ZTT didn’t push the boat out (sorry) for the album campaign, leaving these two singles as non-UK releases….

Nevertheless, Titanic Days was deemed worthy of a 2CD Special Edition in 2005; a remastered (ie. louder) version of the main album joined by a disc of mixes, B-sides and demos. And then again in 2012, as part of Salvo’s detailed exhumation and repackaging of the ZTT catalogue, we had another two-disc crack at Titanic Days. It used the same (re)mastering as the 2005 edition, but the extra material focused on a live performance from the summer of 1995 and dropped the B-sides and demos. There are half a dozen versions of Angel on the 2012, and five on the 2005. Yet neither has the “Jay’s Edit” from the CD single. Who comes up with these things, I ask you.

So already you can see how there was the scope for something to be done…

Can’t get no satisfaction….the official deluxes from 2005 and 2012.

We have the two distinct masterings to begin with, which takes care of CD1 and CD2 in typical afdpj Fantasy Deluxe fashion. Well, almost. That “Jay’s Edit” from the Angel CD single – left off both reissues – had to go somewhere and, as will be revealed, my disc with all the non-album, non-live material couldn’t find room for it (coming in at 78 minutes). I decided to add it to Disc One, as the mastering levels will best match those of the original CD release.

(Dynamic Range for the win!).

CD 01 Original Album
released 28th february 1994

01 You Know It’s You
02 Soho Square
03 Angel
04 Last Day Of Summer
05 Bad
06 Can’t Stop Killing You
07 Titanic Days
08 Don’t Go Home
09 Big Boy On A Saturday Night
10 Just Woke Up
11 Tomorrow Never Comes

Bonus Track
12 Angel (jay’s edit)

Disc 2 comprises the 2005/2012 remaster, as is, which allows us to tackle the heart of the project. Time to collect all those B-sides, demos, remixes and whatnot together…

CD 03 Bonus Material
B-Sides, Remixes & Demos

01 Angel single mix
02 Titanic Days single mix
03 Fabulous Garden b-side
04 Touch Me b-side
05 Angel stuart crichton mix
06 As Long As You Hold Me
07 Dear John demo
08 Count On Me demo
09 King Kong demo
10 Angel piano mix
11 I Am Afraid
12 Caroline
13 Irish Cousin demo / b-side
14 The Butcher Boy b-side
15 Perfect Day with evan dando
16 Angel into the light mix
17 Angel apollo 440 mix
18 Angel mysterious mix

This is how I chose to break it down; we start with the two available edits for Titanic Days‘ singles, the pair of B-sides for Can’t Stop Killing You‘s US CD release, Kirsty’s contribution to the soundtrack of the 1995 film Mad Love starring Drew Barrymore, and three demos from the album sessions (later issued digitally as an EP).

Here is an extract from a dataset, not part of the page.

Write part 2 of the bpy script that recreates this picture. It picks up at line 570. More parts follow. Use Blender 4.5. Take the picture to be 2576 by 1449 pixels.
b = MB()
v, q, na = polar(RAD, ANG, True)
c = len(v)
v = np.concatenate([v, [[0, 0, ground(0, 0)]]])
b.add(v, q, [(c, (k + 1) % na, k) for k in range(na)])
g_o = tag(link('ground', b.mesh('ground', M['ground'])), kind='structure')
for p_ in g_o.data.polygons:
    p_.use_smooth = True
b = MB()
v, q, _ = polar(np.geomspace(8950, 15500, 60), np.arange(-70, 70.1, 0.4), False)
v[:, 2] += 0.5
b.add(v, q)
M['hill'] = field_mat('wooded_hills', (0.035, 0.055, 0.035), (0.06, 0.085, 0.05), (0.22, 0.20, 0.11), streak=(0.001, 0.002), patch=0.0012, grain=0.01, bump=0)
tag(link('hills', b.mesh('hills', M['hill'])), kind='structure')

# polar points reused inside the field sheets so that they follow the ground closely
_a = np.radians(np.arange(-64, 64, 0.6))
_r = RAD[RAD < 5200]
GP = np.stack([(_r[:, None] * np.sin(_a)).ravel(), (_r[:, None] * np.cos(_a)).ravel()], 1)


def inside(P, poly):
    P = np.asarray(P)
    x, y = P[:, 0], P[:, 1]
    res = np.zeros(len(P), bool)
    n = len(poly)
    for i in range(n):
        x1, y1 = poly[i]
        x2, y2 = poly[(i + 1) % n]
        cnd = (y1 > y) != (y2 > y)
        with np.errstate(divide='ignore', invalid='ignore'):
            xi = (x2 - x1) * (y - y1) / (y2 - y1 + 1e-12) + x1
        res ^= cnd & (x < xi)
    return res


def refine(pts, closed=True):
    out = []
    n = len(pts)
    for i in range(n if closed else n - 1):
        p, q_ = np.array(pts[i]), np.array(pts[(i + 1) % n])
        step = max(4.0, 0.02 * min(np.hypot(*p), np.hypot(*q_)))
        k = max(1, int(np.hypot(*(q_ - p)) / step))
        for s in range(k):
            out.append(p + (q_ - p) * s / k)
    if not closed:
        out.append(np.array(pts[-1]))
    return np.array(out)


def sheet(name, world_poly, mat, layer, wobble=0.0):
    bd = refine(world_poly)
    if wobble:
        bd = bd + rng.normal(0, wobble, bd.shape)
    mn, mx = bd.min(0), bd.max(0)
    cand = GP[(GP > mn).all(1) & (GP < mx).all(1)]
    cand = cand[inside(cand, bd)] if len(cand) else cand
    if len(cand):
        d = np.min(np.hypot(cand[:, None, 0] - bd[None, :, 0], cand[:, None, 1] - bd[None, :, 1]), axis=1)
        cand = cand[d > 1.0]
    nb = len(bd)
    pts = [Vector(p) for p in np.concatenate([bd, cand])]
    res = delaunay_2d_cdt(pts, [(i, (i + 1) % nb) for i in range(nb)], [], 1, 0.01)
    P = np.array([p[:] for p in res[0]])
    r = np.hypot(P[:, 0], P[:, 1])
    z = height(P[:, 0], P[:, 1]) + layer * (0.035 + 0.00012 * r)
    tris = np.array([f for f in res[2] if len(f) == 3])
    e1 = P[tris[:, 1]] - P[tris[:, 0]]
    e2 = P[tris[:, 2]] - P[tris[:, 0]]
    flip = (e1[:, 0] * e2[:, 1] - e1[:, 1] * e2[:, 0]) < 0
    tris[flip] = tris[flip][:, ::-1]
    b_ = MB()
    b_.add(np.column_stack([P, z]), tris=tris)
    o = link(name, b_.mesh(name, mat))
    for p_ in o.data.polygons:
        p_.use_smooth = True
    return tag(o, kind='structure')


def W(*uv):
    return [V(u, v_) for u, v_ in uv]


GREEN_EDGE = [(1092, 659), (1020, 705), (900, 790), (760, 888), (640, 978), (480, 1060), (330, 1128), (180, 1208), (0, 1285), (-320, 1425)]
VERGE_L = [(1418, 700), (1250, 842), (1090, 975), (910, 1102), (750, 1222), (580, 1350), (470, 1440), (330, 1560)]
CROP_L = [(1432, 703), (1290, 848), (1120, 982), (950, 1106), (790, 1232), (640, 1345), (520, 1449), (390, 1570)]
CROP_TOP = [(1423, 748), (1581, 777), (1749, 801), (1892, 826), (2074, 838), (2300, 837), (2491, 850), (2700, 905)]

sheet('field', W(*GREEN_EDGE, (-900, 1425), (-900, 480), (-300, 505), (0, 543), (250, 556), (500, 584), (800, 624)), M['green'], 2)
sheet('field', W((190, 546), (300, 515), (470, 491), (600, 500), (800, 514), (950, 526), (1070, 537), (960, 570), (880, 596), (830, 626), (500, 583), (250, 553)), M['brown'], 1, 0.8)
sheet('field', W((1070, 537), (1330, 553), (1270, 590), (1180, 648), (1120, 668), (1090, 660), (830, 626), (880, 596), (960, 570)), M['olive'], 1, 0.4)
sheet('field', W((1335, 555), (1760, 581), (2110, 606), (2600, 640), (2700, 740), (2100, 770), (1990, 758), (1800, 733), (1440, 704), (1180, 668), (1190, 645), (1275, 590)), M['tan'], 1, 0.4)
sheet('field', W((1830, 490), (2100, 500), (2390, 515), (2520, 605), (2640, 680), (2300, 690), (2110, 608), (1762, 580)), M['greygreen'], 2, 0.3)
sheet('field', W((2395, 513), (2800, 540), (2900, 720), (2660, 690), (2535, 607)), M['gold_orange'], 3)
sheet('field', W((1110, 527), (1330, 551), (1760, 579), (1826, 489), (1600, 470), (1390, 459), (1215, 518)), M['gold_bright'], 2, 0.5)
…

Then it’s an opportunity to bring the Galore! period into the equation, with the two “new” songs Caroline and Perfect Day (the latter a duet with Lemonheads’ Evan Dando) and the two Caroline B-sides. Both singles were very minor UK entries in 1995, along with a re-issued Days which was used in a TV advertising campaign at the time.

Slotting in all the Angel mixes without too much repetition was a fruitless endeavour, so the more dance-oriented versions are left to the end of the disc.

Finally, it’s off to the Fleadh Festival in the summer of 1995 for a 40-minute set as part of the 4th, Live, disc in the set.

CD 04 Live Recordings
fleadh festival, 10th july 1995

01 Tread Lightly
02 Caroline
03 They Don’t Know
04 Innocence
05 Free World
06 Miss Otis Regrets
07 My Affair
08 Don’t Come The Cowboy With Me, Sonny Jim!
09 Walking Down Madison
10 A New England
11 I Wanna Be Sedated

Bonus Tracks
12 Free World [b-side]
13 Miss Otis Regrets [b-side]

The extra live versions of Free World and Miss Otis Regrets were B-sides on a US CD-maxi single of Titanic Days and not the same performances as from the Fleadh festival. We have the space, so they have their place here.

All that remained was to create some appropriate artwork, and this was where I had my “you learn something new every day” moment. The striking cover for Titanic Days was the creation of Vaughan Oliver, best known for his sleeves that adorned 4AD releases (and a few non-4AD ones, such as Secrets Of The Beehive by David Sylvian). I shouldn’t have really been so surprised, as it is quite reminiscent of some that adorned the singles and albums by Lush (4AD act of the early 1990s).

I could have used the “sinking ship” collage from the title track’s single sleeve, but found it more suitable for the rear as I could overlay all the text and relevant information without it looking too cluttered. So, a cropped version of Vaughan Oliver’s handiwork it was, removing the top banner where the artist and title text was positioned on the official release. I also kept the green and gold colour palette for the faux hype-sticker.